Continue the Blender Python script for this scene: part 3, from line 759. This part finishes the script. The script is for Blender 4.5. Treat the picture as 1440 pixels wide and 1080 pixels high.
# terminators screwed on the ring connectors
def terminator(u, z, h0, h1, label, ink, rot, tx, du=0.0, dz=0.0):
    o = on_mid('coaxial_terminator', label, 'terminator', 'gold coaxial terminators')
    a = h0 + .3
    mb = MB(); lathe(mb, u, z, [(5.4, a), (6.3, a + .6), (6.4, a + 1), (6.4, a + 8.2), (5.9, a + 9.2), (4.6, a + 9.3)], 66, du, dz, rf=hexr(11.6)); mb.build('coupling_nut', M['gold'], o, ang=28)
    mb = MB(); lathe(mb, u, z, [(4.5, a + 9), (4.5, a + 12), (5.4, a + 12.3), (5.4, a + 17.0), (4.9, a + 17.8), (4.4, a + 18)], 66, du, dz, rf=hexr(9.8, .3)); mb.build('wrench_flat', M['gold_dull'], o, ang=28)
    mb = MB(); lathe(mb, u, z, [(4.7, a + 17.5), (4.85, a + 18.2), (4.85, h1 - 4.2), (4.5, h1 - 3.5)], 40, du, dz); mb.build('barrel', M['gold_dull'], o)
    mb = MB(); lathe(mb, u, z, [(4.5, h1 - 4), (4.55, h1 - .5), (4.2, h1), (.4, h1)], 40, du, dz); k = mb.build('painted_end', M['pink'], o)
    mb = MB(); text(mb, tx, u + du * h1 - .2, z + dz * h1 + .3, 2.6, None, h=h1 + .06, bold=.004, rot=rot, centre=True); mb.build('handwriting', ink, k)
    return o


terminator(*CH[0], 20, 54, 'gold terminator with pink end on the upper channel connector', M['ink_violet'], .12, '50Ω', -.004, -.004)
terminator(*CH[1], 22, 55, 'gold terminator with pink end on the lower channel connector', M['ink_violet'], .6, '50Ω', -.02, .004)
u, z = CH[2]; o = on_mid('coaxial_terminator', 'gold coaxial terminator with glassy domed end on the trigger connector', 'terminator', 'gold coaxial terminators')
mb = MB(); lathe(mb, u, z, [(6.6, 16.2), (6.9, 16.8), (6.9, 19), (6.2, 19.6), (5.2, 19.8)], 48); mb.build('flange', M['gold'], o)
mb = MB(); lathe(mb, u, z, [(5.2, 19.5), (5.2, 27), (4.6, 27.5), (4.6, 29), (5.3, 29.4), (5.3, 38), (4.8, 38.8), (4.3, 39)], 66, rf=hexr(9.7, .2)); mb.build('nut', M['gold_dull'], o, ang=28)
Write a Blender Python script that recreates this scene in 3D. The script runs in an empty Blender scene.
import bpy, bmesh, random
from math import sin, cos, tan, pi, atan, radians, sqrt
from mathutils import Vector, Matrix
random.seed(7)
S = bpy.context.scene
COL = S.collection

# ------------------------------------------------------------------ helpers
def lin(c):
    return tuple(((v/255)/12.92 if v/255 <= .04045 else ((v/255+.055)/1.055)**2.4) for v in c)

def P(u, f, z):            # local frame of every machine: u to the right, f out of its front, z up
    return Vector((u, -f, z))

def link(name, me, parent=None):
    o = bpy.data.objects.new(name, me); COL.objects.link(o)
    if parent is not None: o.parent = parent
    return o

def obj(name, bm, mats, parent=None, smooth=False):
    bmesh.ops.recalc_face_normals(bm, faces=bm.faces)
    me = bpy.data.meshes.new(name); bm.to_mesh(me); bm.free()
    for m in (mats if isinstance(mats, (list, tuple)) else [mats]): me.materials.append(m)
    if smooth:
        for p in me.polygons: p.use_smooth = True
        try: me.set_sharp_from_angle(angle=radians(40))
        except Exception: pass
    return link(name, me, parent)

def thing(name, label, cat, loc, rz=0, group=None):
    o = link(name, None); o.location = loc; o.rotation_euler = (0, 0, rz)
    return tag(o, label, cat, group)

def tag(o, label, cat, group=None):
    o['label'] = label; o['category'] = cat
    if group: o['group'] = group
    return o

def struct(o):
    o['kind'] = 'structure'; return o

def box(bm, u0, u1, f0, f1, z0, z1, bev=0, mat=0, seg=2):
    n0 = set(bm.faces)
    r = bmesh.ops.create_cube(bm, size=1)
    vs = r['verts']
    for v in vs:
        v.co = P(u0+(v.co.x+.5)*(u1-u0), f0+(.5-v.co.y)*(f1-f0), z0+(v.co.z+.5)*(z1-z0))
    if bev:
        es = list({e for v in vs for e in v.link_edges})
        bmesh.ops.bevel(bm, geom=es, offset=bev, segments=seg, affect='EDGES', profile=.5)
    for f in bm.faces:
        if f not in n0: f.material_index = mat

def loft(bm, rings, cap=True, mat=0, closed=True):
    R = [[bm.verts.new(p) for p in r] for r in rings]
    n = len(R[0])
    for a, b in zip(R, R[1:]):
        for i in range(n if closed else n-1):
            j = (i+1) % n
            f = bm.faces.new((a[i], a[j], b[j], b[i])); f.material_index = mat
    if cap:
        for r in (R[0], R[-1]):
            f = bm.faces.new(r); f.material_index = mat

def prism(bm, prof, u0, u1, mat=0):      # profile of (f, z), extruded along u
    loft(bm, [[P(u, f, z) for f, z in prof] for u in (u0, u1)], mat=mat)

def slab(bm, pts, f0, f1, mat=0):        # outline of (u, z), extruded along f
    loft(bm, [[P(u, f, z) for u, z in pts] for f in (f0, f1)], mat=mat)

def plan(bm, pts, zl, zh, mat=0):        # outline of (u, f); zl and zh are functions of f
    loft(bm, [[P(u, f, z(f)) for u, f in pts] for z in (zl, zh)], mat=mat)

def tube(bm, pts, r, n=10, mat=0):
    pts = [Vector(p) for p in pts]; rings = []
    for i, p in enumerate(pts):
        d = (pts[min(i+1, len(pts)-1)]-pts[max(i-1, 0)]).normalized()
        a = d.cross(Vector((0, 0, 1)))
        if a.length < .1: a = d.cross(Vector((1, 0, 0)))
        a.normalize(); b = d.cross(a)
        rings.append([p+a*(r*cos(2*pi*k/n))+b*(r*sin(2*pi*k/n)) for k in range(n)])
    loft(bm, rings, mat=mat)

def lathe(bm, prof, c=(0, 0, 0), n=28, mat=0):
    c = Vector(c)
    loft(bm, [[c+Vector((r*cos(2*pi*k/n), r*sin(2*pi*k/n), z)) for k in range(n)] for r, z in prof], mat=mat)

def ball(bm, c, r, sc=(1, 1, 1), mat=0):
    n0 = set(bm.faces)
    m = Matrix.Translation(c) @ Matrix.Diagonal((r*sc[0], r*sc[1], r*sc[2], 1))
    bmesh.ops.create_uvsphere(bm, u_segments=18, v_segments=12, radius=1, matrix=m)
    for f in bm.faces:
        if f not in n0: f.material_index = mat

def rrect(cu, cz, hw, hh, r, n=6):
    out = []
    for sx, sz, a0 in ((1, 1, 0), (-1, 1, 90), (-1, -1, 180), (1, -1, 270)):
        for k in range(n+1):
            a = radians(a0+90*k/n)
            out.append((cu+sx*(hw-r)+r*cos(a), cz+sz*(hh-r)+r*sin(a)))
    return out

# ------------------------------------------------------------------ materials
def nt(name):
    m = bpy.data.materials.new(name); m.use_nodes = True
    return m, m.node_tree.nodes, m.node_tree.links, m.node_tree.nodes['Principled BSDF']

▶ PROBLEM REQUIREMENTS
From the first line to the last, retype the data exactly.

▶ RESPONSE TO THE EXERCISE
Continue the Blender Python script for this scene: part 3, from line 759. This part finishes the script. The script is for Blender 4.5. Treat the picture as 1440 pixels wide and 1080 pixels high.
# terminators screwed on the ring connectors
def terminator(u, z, h0, h1, label, ink, rot, tx, du=0.0, dz=0.0):
    o = on_mid('coaxial_terminator', label, 'terminator', 'gold coaxial terminators')
    a = h0 + .3
    mb = MB(); lathe(mb, u, z, [(5.4, a), (6.3, a + .6), (6.4, a + 1), (6.4, a + 8.2), (5.9, a + 9.2), (4.6, a + 9.3)], 66, du, dz, rf=hexr(11.6)); mb.build('coupling_nut', M['gold'], o, ang=28)
    mb = MB(); lathe(mb, u, z, [(4.5, a + 9), (4.5, a + 12), (5.4, a + 12.3), (5.4, a + 17.0), (4.9, a + 17.8), (4.4, a + 18)], 66, du, dz, rf=hexr(9.8, .3)); mb.build('wrench_flat', M['gold_dull'], o, ang=28)
    mb = MB(); lathe(mb, u, z, [(4.7, a + 17.5), (4.85, a + 18.2), (4.85, h1 - 4.2), (4.5, h1 - 3.5)], 40, du, dz); mb.build('barrel', M['gold_dull'], o)
    mb = MB(); lathe(mb, u, z, [(4.5, h1 - 4), (4.55, h1 - .5), (4.2, h1), (.4, h1)], 40, du, dz); k = mb.build('painted_end', M['pink'], o)
    mb = MB(); text(mb, tx, u + du * h1 - .2, z + dz * h1 + .3, 2.6, None, h=h1 + .06, bold=.004, rot=rot, centre=True); mb.build('handwriting', ink, k)
    return o


terminator(*CH[0], 20, 54, 'gold terminator with pink end on the upper channel connector', M['ink_violet'], .12, '50Ω', -.004, -.004)
terminator(*CH[1], 22, 55, 'gold terminator with pink end on the lower channel connector', M['ink_violet'], .6, '50Ω', -.02, .004)
u, z = CH[2]; o = on_mid('coaxial_terminator', 'gold coaxial terminator with glassy domed end on the trigger connector', 'terminator', 'gold coaxial terminators')
mb = MB(); lathe(mb, u, z, [(6.6, 16.2), (6.9, 16.8), (6.9, 19), (6.2, 19.6), (5.2, 19.8)], 48); mb.build('flange', M['gold'], o)
mb = MB(); lathe(mb, u, z, [(5.2, 19.5), (5.2, 27), (4.6, 27.5), (4.6, 29), (5.3, 29.4), (5.3, 38), (4.8, 38.8), (4.3, 39)], 66, rf=hexr(9.7, .2)); mb.build('nut', M['gold_dull'], o, ang=28)
Write a Blender Python script that recreates this scene in 3D. The script runs in an empty Blender scene.
import bpy, bmesh, random
from math import sin, cos, tan, pi, atan, radians, sqrt
from mathutils import Vector, Matrix
random.seed(7)
S = bpy.context.scene
COL = S.collection

# ------------------------------------------------------------------ helpers
def lin(c):
    return tuple(((v/255)/12.92 if v/255 <= .04045 else ((v/255+.055)/1.055)**2.4) for v in c)

def P(u, f, z):            # local frame of every machine: u to the right, f out of its front, z up
    return Vector((u, -f, z))

def link(name, me, parent=None):
    o = bpy.data.objects.new(name, me); COL.objects.link(o)
    if parent is not None: o.parent = parent
    return o

def obj(name, bm, mats, parent=None, smooth=False):
    bmesh.ops.recalc_face_normals(bm, faces=bm.faces)
    me = bpy.data.meshes.new(name); bm.to_mesh(me); bm.free()
    for m in (mats if isinstance(mats, (list, tuple)) else [mats]): me.materials.append(m)
    if smooth:
        for p in me.polygons: p.use_smooth = True
        try: me.set_sharp_from_angle(angle=radians(40))
        except Exception: pass
    return link(name, me, parent)

def thing(name, label, cat, loc, rz=0, group=None):
    o = link(name, None); o.location = loc; o.rotation_euler = (0, 0, rz)
    return tag(o, label, cat, group)

def tag(o, label, cat, group=None):
    o['label'] = label; o['category'] = cat
    if group: o['group'] = group
    return o

def struct(o):
    o['kind'] = 'structure'; return o

def box(bm, u0, u1, f0, f1, z0, z1, bev=0, mat=0, seg=2):
    n0 = set(bm.faces)
    r = bmesh.ops.create_cube(bm, size=1)
    vs = r['verts']
    for v in vs:
        v.co = P(u0+(v.co.x+.5)*(u1-u0), f0+(.5-v.co.y)*(f1-f0), z0+(v.co.z+.5)*(z1-z0))
    if bev:
        es = list({e for v in vs for e in v.link_edges})
        bmesh.ops.bevel(bm, geom=es, offset=bev, segments=seg, affect='EDGES', profile=.5)
    for f in bm.faces:
        if f not in n0: f.material_index = mat

def loft(bm, rings, cap=True, mat=0, closed=True):
    R = [[bm.verts.new(p) for p in r] for r in rings]
    n = len(R[0])
    for a, b in zip(R, R[1:]):
        for i in range(n if closed else n-1):
            j = (i+1) % n
            f = bm.faces.new((a[i], a[j], b[j], b[i])); f.material_index = mat
    if cap:
        for r in (R[0], R[-1]):
            f = bm.faces.new(r); f.material_index = mat

def prism(bm, prof, u0, u1, mat=0):      # profile of (f, z), extruded along u
    loft(bm, [[P(u, f, z) for f, z in prof] for u in (u0, u1)], mat=mat)

def slab(bm, pts, f0, f1, mat=0):        # outline of (u, z), extruded along f
    loft(bm, [[P(u, f, z) for u, z in pts] for f in (f0, f1)], mat=mat)

def plan(bm, pts, zl, zh, mat=0):        # outline of (u, f); zl and zh are functions of f
    loft(bm, [[P(u, f, z(f)) for u, f in pts] for z in (zl, zh)], mat=mat)

def tube(bm, pts, r, n=10, mat=0):
    pts = [Vector(p) for p in pts]; rings = []
    for i, p in enumerate(pts):
        d = (pts[min(i+1, len(pts)-1)]-pts[max(i-1, 0)]).normalized()
        a = d.cross(Vector((0, 0, 1)))
        if a.length < .1: a = d.cross(Vector((1, 0, 0)))
        a.normalize(); b = d.cross(a)
        rings.append([p+a*(r*cos(2*pi*k/n))+b*(r*sin(2*pi*k/n)) for k in range(n)])
    loft(bm, rings, mat=mat)

def lathe(bm, prof, c=(0, 0, 0), n=28, mat=0):
    c = Vector(c)
    loft(bm, [[c+Vector((r*cos(2*pi*k/n), r*sin(2*pi*k/n), z)) for k in range(n)] for r, z in prof], mat=mat)

def ball(bm, c, r, sc=(1, 1, 1), mat=0):
    n0 = set(bm.faces)
    m = Matrix.Translation(c) @ Matrix.Diagonal((r*sc[0], r*sc[1], r*sc[2], 1))
    bmesh.ops.create_uvsphere(bm, u_segments=18, v_segments=12, radius=1, matrix=m)
    for f in bm.faces:
        if f not in n0: f.material_index = mat

def rrect(cu, cz, hw, hh, r, n=6):
    out = []
    for sx, sz, a0 in ((1, 1, 0), (-1, 1, 90), (-1, -1, 180), (1, -1, 270)):
        for k in range(n+1):
            a = radians(a0+90*k/n)
            out.append((cu+sx*(hw-r)+r*cos(a), cz+sz*(hh-r)+r*sin(a)))
    return out

# ------------------------------------------------------------------ materials
def nt(name):
    m = bpy.data.materials.new(name); m.use_nodes = True
    return m, m.node_tree.nodes, m.node_tree.links, m.node_tree.nodes['Principled BSDF']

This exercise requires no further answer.